Military.com asked the Marine Corps to explain a recent statement that the service will replace its entire fleet of Humvees with JLTVs. Officials with Marine Corps Combat Development Command said they originally planned to buy 9,000 of the new vehicles, but that changed once the service evaluated the rest of its light fleet.
"We subsequently completed the evaluation and presented the information to the commandant, at which time he concurred with replacing the remainder of the light fleet with JLTVs,” the command said in a statement. "The total number of JLTVs will be dependent on future force size and composition, but we are planning for an acquisition of approximately 15,000 vehicles."
It is unknown whether the Army will change its plans for the JLTV as well.
The Army originally planned on buying just over 49,000 JLTVs. The remainder of Humvees not replaced by JLTVs would make up the bulk of the 117,000-vehicle requirement for the service's light tactical vehicle fleet, Army officials said in February.

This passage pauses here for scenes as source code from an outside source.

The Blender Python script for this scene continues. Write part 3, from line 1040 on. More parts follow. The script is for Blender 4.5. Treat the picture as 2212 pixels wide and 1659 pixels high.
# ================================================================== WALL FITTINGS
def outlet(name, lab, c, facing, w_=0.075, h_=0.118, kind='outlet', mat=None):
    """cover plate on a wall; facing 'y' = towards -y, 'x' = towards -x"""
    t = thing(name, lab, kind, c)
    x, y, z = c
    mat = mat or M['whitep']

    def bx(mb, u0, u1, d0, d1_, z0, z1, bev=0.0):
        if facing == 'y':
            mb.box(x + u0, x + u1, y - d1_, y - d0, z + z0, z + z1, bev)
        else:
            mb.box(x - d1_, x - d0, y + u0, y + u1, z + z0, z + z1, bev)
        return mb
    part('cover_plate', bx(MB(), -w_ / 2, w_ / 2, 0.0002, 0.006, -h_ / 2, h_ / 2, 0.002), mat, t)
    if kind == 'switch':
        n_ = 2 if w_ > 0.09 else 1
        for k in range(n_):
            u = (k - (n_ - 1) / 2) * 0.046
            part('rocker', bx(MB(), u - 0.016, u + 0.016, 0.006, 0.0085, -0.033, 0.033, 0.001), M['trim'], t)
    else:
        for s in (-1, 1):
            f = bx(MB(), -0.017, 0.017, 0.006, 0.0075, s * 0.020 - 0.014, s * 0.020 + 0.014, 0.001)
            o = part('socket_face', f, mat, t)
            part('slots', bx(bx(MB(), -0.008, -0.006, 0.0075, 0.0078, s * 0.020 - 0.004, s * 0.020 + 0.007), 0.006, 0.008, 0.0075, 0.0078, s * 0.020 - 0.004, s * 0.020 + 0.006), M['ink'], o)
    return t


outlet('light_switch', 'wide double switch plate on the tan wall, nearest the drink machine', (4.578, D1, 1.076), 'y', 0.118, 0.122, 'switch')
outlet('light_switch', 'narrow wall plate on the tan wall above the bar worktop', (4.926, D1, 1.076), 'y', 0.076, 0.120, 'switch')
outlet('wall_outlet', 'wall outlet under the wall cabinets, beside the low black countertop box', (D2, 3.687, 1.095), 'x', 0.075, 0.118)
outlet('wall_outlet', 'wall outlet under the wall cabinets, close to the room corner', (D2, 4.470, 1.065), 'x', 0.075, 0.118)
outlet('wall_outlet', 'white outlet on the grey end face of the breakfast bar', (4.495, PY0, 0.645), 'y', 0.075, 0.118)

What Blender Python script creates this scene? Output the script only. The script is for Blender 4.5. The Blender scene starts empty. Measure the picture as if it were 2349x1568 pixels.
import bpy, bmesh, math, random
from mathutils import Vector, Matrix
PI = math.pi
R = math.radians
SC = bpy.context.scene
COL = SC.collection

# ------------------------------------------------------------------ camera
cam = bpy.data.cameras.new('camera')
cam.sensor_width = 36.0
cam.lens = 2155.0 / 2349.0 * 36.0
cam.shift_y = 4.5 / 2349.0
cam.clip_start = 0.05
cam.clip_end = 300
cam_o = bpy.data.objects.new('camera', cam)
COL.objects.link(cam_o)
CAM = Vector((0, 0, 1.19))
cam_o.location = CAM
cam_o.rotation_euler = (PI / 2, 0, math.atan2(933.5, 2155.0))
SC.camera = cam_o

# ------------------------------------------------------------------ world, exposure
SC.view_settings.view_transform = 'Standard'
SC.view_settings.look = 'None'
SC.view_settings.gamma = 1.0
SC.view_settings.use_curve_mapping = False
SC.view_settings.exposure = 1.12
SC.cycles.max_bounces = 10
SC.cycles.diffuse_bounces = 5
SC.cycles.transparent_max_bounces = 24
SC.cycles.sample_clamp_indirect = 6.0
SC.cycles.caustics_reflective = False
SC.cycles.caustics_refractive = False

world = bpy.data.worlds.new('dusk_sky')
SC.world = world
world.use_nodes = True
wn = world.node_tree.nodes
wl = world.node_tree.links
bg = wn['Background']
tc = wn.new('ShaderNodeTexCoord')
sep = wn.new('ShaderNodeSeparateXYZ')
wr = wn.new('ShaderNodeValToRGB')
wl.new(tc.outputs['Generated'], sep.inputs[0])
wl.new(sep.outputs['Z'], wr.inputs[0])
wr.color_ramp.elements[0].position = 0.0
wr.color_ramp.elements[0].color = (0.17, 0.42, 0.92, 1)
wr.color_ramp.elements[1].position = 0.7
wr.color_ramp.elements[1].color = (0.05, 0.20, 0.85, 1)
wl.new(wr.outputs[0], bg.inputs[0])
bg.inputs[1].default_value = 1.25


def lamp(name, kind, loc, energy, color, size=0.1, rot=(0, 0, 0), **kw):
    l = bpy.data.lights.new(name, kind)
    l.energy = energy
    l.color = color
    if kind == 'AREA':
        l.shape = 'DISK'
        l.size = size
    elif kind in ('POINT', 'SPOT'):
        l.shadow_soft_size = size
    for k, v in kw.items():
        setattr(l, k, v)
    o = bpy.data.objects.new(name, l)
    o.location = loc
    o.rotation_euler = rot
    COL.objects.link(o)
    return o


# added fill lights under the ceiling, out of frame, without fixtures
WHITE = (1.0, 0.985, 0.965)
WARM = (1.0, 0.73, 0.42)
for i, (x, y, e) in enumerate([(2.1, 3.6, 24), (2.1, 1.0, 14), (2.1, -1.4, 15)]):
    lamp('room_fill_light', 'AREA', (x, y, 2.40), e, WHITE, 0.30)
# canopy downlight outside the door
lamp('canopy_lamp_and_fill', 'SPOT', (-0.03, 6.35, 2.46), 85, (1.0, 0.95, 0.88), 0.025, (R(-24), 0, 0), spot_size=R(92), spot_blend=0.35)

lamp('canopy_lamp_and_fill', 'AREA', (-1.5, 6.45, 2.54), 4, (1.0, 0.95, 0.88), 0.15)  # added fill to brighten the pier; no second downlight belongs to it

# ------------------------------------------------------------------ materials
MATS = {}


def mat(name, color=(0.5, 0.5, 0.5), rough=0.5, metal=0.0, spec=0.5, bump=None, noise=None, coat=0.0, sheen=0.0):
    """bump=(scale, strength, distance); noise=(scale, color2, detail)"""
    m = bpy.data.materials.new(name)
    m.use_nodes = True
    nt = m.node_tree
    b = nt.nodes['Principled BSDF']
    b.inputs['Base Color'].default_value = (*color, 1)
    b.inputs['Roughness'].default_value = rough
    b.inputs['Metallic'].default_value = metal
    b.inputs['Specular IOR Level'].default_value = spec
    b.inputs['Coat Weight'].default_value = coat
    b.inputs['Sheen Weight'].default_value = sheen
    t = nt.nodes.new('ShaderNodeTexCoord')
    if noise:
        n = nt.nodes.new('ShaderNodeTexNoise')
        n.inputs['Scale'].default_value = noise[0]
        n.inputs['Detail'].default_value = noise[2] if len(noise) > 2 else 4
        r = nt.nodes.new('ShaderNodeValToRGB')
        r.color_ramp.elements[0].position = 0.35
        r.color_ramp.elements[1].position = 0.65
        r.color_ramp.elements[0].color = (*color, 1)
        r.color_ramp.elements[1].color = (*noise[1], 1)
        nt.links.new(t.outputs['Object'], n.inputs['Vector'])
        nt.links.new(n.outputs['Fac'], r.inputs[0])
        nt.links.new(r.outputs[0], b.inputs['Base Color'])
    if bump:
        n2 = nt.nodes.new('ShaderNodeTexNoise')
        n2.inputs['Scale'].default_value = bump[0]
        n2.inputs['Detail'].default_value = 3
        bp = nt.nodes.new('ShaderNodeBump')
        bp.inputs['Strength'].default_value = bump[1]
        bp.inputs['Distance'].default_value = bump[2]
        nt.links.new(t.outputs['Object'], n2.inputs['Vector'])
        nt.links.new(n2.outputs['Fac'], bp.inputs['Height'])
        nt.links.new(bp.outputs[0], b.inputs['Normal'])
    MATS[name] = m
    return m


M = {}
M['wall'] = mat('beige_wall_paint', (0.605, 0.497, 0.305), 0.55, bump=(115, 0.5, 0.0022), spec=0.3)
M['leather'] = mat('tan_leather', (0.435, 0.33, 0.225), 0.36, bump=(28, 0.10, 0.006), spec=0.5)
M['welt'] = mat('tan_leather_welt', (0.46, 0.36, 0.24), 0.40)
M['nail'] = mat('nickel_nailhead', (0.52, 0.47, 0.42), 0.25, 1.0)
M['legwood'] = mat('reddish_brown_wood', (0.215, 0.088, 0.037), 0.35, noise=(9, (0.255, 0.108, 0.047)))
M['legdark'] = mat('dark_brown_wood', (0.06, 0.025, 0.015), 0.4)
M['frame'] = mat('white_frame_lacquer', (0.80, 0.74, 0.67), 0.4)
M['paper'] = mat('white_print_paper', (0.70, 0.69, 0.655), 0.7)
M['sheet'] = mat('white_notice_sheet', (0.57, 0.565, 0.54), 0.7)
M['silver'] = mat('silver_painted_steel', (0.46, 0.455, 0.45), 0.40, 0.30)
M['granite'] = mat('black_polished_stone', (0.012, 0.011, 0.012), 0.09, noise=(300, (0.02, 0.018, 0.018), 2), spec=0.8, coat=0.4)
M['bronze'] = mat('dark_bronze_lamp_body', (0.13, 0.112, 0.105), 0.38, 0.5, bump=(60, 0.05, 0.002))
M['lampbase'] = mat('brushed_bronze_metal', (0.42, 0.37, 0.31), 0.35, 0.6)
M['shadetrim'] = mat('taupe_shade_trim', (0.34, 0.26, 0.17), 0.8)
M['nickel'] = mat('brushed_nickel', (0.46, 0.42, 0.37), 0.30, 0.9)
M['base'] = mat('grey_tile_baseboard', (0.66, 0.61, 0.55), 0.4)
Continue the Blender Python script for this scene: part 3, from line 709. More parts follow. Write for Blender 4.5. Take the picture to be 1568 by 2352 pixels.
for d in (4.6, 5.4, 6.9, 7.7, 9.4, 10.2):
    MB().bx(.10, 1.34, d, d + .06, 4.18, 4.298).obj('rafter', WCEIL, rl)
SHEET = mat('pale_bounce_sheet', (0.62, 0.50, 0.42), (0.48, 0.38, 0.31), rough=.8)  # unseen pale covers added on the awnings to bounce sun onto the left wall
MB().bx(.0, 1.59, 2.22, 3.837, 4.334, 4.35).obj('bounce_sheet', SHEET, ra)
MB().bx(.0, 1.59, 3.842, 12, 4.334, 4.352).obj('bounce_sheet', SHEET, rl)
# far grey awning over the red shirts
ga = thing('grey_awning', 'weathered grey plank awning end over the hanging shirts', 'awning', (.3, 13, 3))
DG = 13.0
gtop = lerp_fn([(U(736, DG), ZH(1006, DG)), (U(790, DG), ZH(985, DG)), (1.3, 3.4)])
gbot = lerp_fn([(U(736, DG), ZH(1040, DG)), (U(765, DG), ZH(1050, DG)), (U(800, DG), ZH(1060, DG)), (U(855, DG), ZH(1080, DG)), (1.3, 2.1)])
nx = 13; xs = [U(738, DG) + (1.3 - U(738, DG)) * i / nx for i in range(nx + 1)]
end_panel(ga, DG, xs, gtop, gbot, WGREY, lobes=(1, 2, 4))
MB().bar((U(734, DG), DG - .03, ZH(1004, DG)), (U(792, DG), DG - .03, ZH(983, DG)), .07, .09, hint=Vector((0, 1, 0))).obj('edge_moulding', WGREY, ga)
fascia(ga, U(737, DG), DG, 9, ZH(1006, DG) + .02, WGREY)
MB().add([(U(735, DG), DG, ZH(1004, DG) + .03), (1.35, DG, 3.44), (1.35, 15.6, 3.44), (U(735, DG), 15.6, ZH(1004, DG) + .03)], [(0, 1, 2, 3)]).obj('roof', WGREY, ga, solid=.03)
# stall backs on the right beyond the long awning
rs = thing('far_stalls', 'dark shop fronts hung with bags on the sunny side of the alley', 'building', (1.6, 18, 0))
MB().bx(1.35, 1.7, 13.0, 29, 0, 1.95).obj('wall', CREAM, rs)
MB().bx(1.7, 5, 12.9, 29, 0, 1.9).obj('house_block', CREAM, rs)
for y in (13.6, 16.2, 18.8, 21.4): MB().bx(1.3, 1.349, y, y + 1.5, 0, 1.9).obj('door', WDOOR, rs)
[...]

In April, however, then-Army Secretary Mark Esper said that the 49,000 JLTV requirement was first decided on before the new National Defense Strategy directed the U.S. military to focus more on near-peer competitors such as Russia and China and made the Middle East a lower priority.
Esper, who has since become defense secretary, said it could take a year to 18 months for the Army to complete an evaluation that will decide how many JLTVs will be necessary to support the service's new warfare strategy.
Military.com reached out to the service, asking whether that timeline has changed, but did not receive a response by press time.